Lib Dem MPs responded strongly to that, with one saying: “Are we just making stuff up now?”

But Denyer continued: “That’s her decision. I am sad about it, but I wish her well and I hope it works out.

“But I cannot tell you how disappointed I am, how disappointed millions of people will be to learn how the government has behaved.”

She added: “Demanding a promise not to push it to a vote in exchange for no regulation, no legislation, no new targets. Peanuts.”

But Savage also defended herself, saying: “I very much believe we do need to have cross-party consensus with this so I have been willing and, in fact, eager to have conversations with the government on this.

“I have been an environmental campaigner for the last 20 years, I have tried the placard waving, I have marched in the streets, that absolutely has an important role to play, but there is a reason I chose to come to this place and that is to take the policy approach.

“And as a third party the only way we can do that is by working with government.”

Meanwhile, Nature minister Mary Creagh said she was looking at “measurable, specific, time-bound targets with clear government plans to underpin them in order to achieve them”.

Shortly before the debate, Denyer also wrote on X that a vote for this bill “is a vote for a liveable future”.

“Those who vote against must look to their consciences and ask why they’re prepared to squander this historic opportunity,” she said.

She added that it was “nothing short of a national embarrassment for the government to struggle so hard to avoid legally committing to the promises they’ve already made on the international stage.”

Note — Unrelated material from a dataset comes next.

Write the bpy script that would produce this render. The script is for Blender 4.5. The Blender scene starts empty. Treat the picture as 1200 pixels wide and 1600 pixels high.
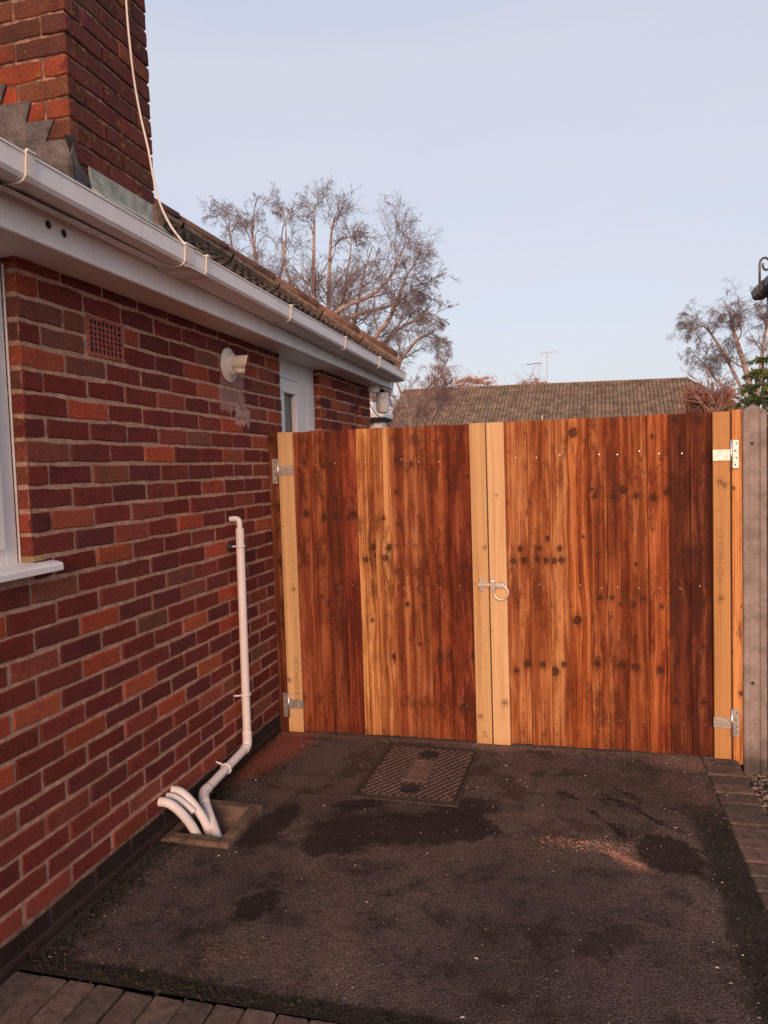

The spat come after the government has already angered environmentalists over its alleged plans to expand Heathrow airport and Keir Starmer’s crackdown on those who oppose building developments in a bid to grow the economy.

Another co-sponsor of the bill Labour MP Clive Lewis was just as irate as Denyer, telling the Commons that he did not want “growth that comes at the cost of my daughter and her generation’s future”.

Meanwhile, shadow energy secretary Andrew Bowie wrote on X: “Whilst respecting those supporting it, I will be speaking against a bill that is deeply flawed, would leave Britain and Brits poorer, undermine our democratic process and damage our energy security.”